_

May

20

Spy art: infiltrating the real

Inserito da admin il 20 May 2008

New York-based Mexican artist Pablo Helguera recently initiated an artist-led expeditionary project, “The School of Panamerican Unrest” (2006), in the hope of generating connections between the different regions of the Americas through a variety of events–discussions, performances, screenings, and collaborations–by means of a nomadic forum that will cross the hemisphere by land, from Alaska to Argentina. As Helguera describes:

This hybrid project will include a collapsible and movable
architectural structure in the form of a schoolhouse, as well as a
video collection component inside a van that will make the journey.
The project, which seeks to involve a wide range of audiences and
engage them at different levels, offers alternative ways to understand
the history, ideology, and lines of thought that have significantly
impacted political, social and cultural events in the Americas. (1)
I begin with this project because it is free of the formalist conventions that impair the production of use value, and thus, at face value, it shares many of the features of a socially engaged art initiative. In some respects, the project has clear affinities with the “expeditionary aesthetics” that we are seeing more of in contemporary art practice. Helguera is sincere about attaining those high-minded objectives and is loathe to unwittingly fall prey to the tendency to merely colonize the lifeworld–as such projects are wont to do, bringing back remnants and artifacts in the form of images and video footage for exhibition purposes. Yet, his description of the project implies that it be understood and seen as art, which given the dramatically skewed distribution of symbolic and artistic capital in society, cannot have invisible parentheses placed around its generous attempts at inclusion: art is a system of exclusion.

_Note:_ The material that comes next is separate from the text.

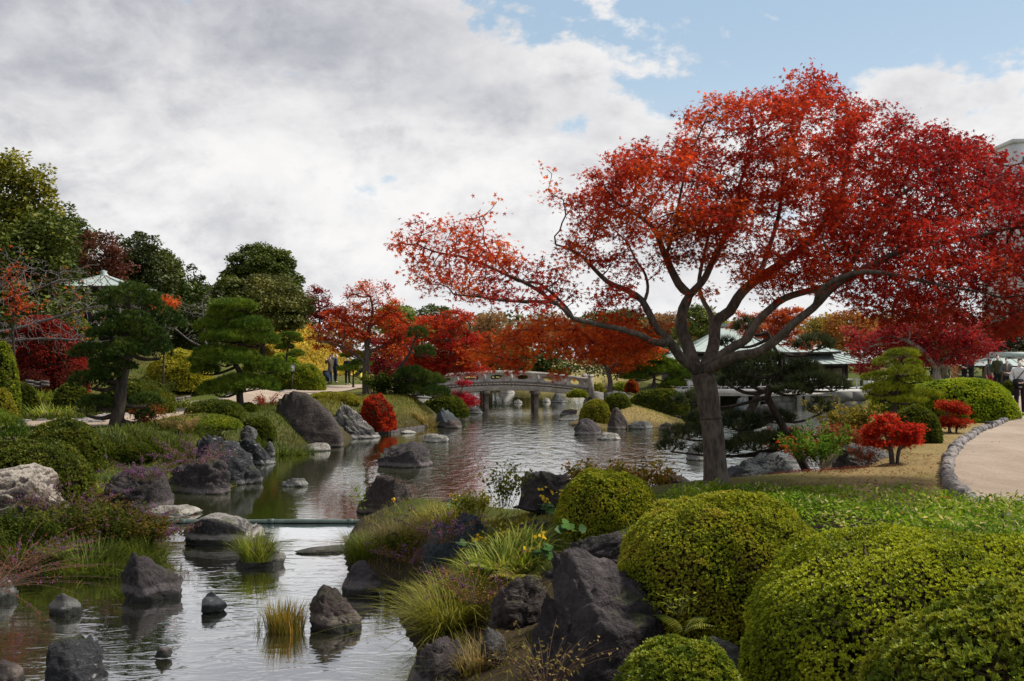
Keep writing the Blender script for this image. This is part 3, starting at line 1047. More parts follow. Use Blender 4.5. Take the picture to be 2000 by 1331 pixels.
garden_pavilion()


def rest_house():
    Y = 62.0
    X = lambda px: (px - 1000) / F * Y
    Z = lambda py: CZ - (py - HOR) / F * Y
    xc = X(2022)
    zg = gz(xc, Y)
    p = thing('rest_house', 'rest house with pale green roof at the far right edge', 'building', (xc, Y + 2, zg))
    hip_roof(p, xc, Y + 2.6, X(2022) - X(1931), 3.0, 1.2, Z(715), Z(696), sag=.2)
    bx('ridge_vent', M_ROOF, p, (xc, Y + 2.6, Z(693)), (3.2, .8, .35))
    bx('wall', M_TANW, p, (xc + .6, Y + 3.2, (zg + Z(716)) / 2), (3.6, 2.6, Z(716) - zg))
    for px in (1945, 1975, 2010):
        bx('post', M_DARKW, p, (X(px), Y + .3, (zg + Z(716)) / 2), (.13, .13, Z(716) - zg))
    bx('window', M_DARKW, p, (xc - .3, Y + 1.88, zg + 1.3), (1.1, .06, .8))


rest_house()


def tower_block():
    Y = 240.0
    X = lambda px: (px - 1000) / F * Y
    Z = lambda py: CZ - (py - HOR) / F * Y
    x0, x1 = X(1979), X(1979) + 22
    b = thing('tower_block', 'distant pale tower block above the maple at right', 'building', ((x0 + x1) / 2, Y + 8, 0))
    mw = plain('tower_wall', (.62, .62, .63), (.56, .56, .57), .3, .8, .05)
    mg = plain('tower_glass', (.12, .14, .17), (.09, .10, .12), 1, .15, 0)
    bx('wall', mw, b, ((x0 + x1) / 2, Y + 8, Z(280) / 2), (x1 - x0, 16, Z(280)))
    bx('parapet', mw, b, ((x0 + x1) / 2, Y + 8, Z(280) + .5), (x1 - x0 + .5, 16.5, 1.0))
    for r_ in range(9):
        for c in range(5):
            bx('window', mg, b, (x0 + 3.2 + c * 4, Y - .02, Z(280) - 4 - r_ * 3.6), (2.0, .12, 1.5))


tower_block()


def lantern():
    Y = 47.5
    x, z = (570 - 1000) / F * Y, CZ - (719 - HOR) / F * Y
    zg = gz(x, Y)
    l = thing('garden_lantern', 'boxy white garden lantern with dark frame above a clipped shrub', 'lantern', (x, Y, zg))
    bx('post', M_DARKW, l, (x, Y, (zg + z - .18) / 2), (.07, .07, z - .18 - zg))
    bx('shade', plain('lantern_paper', (.75, .77, .78), (.68, .70, .71), 3, .6, 0), l, (x, Y, z), (.27, .27, .30), .35)
    f = Mesh()
    for a in (-1, 1):
        for b in (-1, 1):
            cx, cy = a * .145, b * .145
            f.box((x + cx * math.cos(.35) - cy * math.sin(.35), Y + cx * math.sin(.35) + cy * math.cos(.35), z), (.035, .035, .34), .35)
    f.box((x, Y, z + .175), (.34, .34, .03), .35)
    f.box((x, Y, z - .175), (.32, .32, .03), .35)
    f.build('frame', M_DARKW, l)
    # low path light beside the right path
    xx, yy = 7.36, 23.2
    xx = (1832 + 99 - 1000) / F * 22.9
    yy = 22.9
    q = thing('path_light', 'small dark boxy ground light in front of the big bright hedge', 'light', (xx, yy, gz(xx, yy)))
    zq = gz(xx, yy)
    bx('housing', M_DARKW, q, (xx, yy, zq + .09), (.13, .13, .18))
    bx('lid', M_DARKW, q, (xx, yy, zq + .19), (.16, .16, .025))


lantern()


def log_edging(label, pxa, pya, pxb, pyb, rows, Ya, Yb):
    a, b = P(pxa, pya, Ya), P(pxb, pyb, Yb)
    t = thing('log_edging', label, 'edging', (a + b) / 2)
    d = b - a
    for r_ in range(rows):
        for i in range(3):
            s = Mesh()
            p0, p1 = a + d * (i / 3 + (.04 if r_ % 2 else 0)), a + d * ((i + .97) / 3 + (.04 if r_ % 2 else 0))
            off = A([0, -.05 * r_, .02 - .095 * r_ + .015 * rng.normal()])
            s.tube([p0 + off, (p0 + p1) / 2 + off + A([0, 0, .012 * rng.normal()]), p1 + off], [.05, .047, .044], 8)
            s.build('log', M_LOG, t)


log_edging('weathered logs stacked along the path left of the niwaki pine', 60, 816, 160, 801, 4, 26.5, 27.5)
log_edging('dark short logs edging the upper flower terrace at far left', 50, 746, 96, 749, 2, 30.5, 30.5)
log_edging('short logs under strappy plants right of the dark round bush', 330, 782, 372, 776, 3, 32, 33)

# stakes holding the grassy bank left of the bridge
stk = thing('bank_stakes', 'row of short wooden stakes edging the grassy bank below the red shrub', 'edging', (-4.6, 38, 0))
bp_ = catmull(A([(-5.2, 36.2), (-4.5, 37.6), (-3.75, 39.4), (-3.2, 41.4)]), 20)
bp_ = resample(bp_, .085)
for x, y in bp_:
    s = Mesh()
    s.tube([(x, y, -.25), (x, y, .10 + .03 * rng.random())], .04, 6)
    s.build('stake', M_LOG, stk)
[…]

Before embarking on his journey, Helguera wrote, by way of explaining his motivations, that “the role of art in society has become ever more important in a post 9/11 world.” (2) What a counterintuitive statement! What sort of empirical reason could he, and countless other politically concerned artists, have for believing such a thing? On the contrary, is it not far more plausible that art, per se, has more or less ceased to have any role in determining the destiny of the public sphere where it is deployed? I say “art per se” because what might be referred to as “artistic competence” (encompassing both image-making skills and such artistic attitudes as autonomy, creativity, inventiveness, acceptance of nonmonetary remuneration, and strategic exploitation of discrepancies in talent) have been co-opted and harnessed by the strategic rationality of contemporary capitalism. Over the past decade, art has seen much of what used to be specific to it sublimated into business models, individualizing labor relations and advertising strategy–meaning that, in this sense, art’s role is indeed important. Even amateur videomakers like Osama Bin Laden have made very subtle use of image-making techniques grounded in recent art history. And indeed, Russian art historian Boris Groys has recently scrutinized the Al-Qaeda leader’s aesthetic choices in his various video clips, using art-critical tools and conceptual vocabulary to analyze the framing, background, decor, and so on–though admittedly, such videos are not autonomous artworks, despite their apparently universal entertainment value.